Raro da vedere ma non rammaricatevene!

I pochi fortunati (o sfortunati, mettetela come vi pare) che hanno avuto occasione di visionare questo film possono almeno sfatare un mito. Sino a ieri si è sempre creduto che "Porno Erotico Western" altro non fosse che "Lo ammazzò come un cane ma lui rideva ancora", opera prima del Pannacciò, ma in realtà diretta, o almeno così pare, dal suo ex sodale Luigi Petrini nel 1972 e addizionata di scene hard all'uopo realizzate. Nulla di più falso, amici miei! Si tratta di un film completamente e ontologicamente diverso dal primo: una sorta di versione poveristica dei westerns alla "Trinità", poco comico, poco erotico e ancor meno porno. Con tutta probabilità si tratta della pellicola favoleggiata da alcune riviste del settore (vedasi Nocturno in "Misteri d'Italia") e annunciata, in sede di lavorazione, con l'assurdo titolo di "Piede, Piedone, Piedino, Bionde Pistole e Pistolino".

La vicenda si incentra su uno scalcinato trio di banditi, interpretati da tre mediocri caratteristi del nostro cinema di genere, formato da Padre, "il saggio" (Remo Capitani), Figlio "il belloccio" (Lorenzo Piani), brutte anzi bruttissime copie di Bud Spencer e Terence Hill e uno sfigato (probabilmente Spirito Santo, anche se non lo si sente mai nominare come tale), interpretato da Tomas Rudy, alias Vito Gagliardi, recentissimamente scomparso, che dovrebbe essere "lo spirituale" del gruppo e che declama, in continuazione e a sproposito motti e proverbi, nonchè frasi in latino sgrammaticato.

Le deprimenti avventure del trio alle quali siamo costretti ad assistere per 1 ora e 15 minuti, tale è la durata del film, anche se sembrano un'eternità, consentiranno a Padre e a Spirito Santo di gabbare gli allocchi di turno, magari anche a suon di fintissime sberle esagerate dai soliti effetti sonori da baraccone nonchè a Figlio di spupazzarsi le loro mogli e fidanzate.
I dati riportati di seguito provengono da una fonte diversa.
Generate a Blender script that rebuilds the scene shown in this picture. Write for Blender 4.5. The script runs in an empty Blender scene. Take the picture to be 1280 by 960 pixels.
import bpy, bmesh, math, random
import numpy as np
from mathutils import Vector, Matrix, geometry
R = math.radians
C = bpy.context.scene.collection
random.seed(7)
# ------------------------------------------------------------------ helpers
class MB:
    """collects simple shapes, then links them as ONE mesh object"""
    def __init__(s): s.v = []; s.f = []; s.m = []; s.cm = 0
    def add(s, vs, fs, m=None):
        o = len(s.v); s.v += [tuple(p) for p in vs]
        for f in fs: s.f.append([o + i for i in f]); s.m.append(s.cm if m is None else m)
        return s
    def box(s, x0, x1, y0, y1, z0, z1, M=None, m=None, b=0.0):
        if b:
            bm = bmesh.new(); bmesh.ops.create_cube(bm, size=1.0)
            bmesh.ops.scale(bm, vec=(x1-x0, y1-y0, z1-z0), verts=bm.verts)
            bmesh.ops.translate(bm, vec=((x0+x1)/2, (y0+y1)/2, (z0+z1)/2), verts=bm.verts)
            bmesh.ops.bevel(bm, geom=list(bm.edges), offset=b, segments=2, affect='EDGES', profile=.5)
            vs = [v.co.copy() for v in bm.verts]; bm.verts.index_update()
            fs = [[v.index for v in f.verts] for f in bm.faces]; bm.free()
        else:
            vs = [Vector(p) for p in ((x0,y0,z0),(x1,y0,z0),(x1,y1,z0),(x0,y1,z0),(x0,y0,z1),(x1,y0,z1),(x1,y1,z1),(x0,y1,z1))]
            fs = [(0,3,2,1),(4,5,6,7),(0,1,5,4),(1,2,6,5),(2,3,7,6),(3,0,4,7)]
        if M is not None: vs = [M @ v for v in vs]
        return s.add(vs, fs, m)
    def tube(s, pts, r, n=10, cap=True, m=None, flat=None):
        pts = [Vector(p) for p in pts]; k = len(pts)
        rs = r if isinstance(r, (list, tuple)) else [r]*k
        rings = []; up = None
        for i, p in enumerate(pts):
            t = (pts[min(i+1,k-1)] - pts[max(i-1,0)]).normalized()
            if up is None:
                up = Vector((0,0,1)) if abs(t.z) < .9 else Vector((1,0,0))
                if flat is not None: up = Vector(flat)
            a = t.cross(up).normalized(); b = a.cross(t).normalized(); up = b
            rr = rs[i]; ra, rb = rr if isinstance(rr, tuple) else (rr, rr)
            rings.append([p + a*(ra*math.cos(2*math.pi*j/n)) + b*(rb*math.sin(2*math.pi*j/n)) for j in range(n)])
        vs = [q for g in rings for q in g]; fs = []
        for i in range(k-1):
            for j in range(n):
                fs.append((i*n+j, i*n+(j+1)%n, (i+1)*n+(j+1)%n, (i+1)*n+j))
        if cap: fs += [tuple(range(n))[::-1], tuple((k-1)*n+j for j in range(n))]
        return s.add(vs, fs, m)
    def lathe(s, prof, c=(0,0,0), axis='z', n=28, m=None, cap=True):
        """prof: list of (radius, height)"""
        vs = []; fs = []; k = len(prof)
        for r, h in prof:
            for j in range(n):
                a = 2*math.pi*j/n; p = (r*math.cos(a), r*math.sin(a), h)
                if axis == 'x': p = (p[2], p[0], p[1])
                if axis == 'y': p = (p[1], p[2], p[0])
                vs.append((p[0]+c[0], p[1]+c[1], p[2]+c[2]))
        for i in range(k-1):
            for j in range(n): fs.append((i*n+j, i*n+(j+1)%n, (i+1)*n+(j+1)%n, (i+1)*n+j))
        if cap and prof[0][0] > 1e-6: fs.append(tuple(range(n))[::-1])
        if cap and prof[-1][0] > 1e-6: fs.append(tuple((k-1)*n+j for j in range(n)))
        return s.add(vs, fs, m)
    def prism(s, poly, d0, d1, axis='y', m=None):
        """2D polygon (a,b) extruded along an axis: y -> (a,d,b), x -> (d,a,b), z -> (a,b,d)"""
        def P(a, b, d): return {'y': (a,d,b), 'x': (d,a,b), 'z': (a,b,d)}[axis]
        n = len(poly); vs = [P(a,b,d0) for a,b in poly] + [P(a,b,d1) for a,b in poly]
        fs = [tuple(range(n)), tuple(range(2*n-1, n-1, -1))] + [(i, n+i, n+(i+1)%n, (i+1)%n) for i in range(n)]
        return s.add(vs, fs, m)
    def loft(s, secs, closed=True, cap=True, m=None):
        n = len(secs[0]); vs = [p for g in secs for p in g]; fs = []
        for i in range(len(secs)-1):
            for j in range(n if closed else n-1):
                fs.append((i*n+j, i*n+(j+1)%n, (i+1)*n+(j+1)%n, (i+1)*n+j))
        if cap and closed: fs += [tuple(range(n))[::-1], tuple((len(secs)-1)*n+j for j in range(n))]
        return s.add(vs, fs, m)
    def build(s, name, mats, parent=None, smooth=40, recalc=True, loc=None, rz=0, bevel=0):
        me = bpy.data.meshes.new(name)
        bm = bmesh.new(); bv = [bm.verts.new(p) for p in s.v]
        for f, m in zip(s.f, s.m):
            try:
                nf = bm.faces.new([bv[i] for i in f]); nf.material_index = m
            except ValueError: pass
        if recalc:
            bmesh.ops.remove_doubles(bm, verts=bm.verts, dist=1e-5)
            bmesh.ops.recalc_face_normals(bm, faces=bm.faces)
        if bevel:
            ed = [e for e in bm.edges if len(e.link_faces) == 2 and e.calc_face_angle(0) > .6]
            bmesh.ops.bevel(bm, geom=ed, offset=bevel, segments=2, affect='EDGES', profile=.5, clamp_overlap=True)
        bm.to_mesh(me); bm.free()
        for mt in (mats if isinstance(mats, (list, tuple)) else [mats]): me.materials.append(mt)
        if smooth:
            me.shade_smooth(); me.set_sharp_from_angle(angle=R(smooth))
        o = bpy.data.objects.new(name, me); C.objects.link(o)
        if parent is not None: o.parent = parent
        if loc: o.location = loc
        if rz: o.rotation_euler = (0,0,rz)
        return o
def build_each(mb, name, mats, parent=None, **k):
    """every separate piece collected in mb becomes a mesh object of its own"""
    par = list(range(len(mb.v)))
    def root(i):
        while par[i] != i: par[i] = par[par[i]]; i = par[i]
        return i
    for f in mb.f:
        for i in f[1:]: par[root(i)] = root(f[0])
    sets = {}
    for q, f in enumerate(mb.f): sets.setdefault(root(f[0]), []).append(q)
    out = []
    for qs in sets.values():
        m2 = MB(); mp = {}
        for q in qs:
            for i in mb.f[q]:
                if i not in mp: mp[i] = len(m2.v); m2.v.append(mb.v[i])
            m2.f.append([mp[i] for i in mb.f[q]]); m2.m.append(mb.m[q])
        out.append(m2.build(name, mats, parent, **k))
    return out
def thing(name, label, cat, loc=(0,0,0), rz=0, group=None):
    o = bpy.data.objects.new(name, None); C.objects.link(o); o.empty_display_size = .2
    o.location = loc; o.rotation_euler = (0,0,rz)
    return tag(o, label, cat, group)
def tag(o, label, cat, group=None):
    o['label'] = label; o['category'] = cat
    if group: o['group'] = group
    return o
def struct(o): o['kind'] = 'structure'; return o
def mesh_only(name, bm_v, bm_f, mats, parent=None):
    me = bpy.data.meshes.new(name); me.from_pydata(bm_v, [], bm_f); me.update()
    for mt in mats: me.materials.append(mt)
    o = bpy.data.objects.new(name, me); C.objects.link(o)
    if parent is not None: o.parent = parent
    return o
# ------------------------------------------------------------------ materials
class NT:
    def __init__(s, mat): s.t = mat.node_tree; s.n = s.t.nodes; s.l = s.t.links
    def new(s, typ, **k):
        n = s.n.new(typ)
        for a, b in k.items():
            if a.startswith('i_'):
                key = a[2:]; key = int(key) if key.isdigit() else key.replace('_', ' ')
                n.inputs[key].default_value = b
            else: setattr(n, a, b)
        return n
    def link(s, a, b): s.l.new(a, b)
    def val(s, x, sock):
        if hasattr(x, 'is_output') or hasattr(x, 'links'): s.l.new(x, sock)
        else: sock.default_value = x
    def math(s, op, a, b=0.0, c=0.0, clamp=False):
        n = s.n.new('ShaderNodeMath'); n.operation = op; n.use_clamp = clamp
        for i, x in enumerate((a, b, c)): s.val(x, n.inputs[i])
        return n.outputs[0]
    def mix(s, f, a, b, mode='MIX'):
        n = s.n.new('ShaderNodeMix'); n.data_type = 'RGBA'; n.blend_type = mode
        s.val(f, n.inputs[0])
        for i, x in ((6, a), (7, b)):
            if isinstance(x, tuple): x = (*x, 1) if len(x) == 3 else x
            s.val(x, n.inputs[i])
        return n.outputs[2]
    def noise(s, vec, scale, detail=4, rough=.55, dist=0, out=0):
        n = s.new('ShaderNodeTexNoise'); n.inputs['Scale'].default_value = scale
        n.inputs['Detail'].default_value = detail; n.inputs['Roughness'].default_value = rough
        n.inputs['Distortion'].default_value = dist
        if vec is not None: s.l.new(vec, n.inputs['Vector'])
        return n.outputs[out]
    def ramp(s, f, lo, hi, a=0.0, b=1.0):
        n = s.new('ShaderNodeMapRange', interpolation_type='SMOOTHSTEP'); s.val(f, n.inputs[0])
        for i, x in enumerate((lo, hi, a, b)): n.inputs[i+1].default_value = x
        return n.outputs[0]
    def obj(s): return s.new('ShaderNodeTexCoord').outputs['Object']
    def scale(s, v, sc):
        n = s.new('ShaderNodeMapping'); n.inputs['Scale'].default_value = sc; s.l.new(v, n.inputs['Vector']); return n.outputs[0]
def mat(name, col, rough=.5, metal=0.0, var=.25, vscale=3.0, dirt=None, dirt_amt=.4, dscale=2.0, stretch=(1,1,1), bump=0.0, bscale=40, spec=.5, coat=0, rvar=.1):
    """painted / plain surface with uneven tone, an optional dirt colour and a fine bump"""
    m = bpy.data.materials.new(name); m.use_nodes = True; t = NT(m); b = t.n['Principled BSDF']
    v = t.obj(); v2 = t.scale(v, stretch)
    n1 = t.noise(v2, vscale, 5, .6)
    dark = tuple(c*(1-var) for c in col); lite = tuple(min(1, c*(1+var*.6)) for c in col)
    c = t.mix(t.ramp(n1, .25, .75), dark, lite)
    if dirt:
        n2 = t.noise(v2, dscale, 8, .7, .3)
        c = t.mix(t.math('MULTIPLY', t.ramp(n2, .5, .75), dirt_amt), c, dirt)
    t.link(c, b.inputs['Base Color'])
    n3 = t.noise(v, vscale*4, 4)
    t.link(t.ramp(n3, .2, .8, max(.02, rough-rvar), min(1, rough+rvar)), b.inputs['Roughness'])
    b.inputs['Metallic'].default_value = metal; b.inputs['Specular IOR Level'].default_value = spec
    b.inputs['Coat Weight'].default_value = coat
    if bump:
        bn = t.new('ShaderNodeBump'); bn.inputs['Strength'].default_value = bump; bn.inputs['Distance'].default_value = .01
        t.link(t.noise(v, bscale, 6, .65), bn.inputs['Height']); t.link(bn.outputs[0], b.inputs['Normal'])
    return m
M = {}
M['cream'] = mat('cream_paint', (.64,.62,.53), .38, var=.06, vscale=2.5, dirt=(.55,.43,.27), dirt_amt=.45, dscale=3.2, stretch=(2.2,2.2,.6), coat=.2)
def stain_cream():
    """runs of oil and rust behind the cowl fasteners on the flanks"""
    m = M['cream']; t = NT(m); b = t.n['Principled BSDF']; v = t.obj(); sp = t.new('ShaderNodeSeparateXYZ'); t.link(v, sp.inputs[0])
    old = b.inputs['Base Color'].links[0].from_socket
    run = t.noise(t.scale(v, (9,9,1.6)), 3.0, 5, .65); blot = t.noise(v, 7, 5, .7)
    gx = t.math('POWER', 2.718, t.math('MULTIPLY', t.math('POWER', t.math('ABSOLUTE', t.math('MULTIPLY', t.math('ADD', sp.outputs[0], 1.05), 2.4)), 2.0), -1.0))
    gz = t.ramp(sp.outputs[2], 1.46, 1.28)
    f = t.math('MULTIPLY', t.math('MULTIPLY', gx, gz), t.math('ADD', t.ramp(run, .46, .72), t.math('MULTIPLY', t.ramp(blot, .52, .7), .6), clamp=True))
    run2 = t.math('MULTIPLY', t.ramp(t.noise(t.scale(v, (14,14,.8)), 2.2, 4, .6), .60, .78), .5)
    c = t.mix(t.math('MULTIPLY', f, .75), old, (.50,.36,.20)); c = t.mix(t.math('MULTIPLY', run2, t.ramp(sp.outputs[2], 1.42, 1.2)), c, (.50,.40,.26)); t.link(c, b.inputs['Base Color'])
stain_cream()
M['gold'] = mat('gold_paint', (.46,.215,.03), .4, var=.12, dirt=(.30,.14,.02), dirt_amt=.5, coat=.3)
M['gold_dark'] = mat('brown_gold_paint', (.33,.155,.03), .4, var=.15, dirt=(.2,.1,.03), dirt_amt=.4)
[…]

La figura femminile di maggior rilievo è l'ex bluebelle tedesca Rosemarie Lindt, attiva nella nostra cinematografia di genere degli anni sessanta e settanta, che qui appare molto più giovane rispetto alla datazione del girato. Si ritiene infatti che l'attrice in questione abbia interpretato scene di recupero da un film mai completato e del quale facevano anche parte attori presenti soltanto nei titoli di testa ma che di fatto non compaiono, come l'italianissima Karin Well (al secolo Wilma Truccolo). Compare, invece, sia pure per pochi secondi, ancorchè venga indicato nei credits con una certa rilevanza, l'immarcescibile re degli Z movies italiani Charles Pendleton, più noto come Gordon Mitchell.

Girato nella campagna laziale e con ambientazioni in un villaggio western in disarmo, pare di proprietà dello stesso Mitchell, il film sgomenta per l'assoluta povertà di mezzi e soprattutto di idee, nonchè per la totale latitanza di una sceneggiatura degna di tale nome. Sembra infatti che gli attori improvvisino di volta in volta come in una recita da scuola elementare e talora diano anche l'impressione di non sapere bene come andare avanti, il tutto secondo una peculiare caratteristica della filmografia di questo strambo regista.

Detto questo, si può a buon diritto concludere che il film, insalvabile sotto ogni profilo, non offra alcuno spunto di interesse, nemmeno per i più accaniti assertori del trash, se non fosse per la sua assoluta rarità, ma credetemi, non c'è davvero di che rammaricarsi.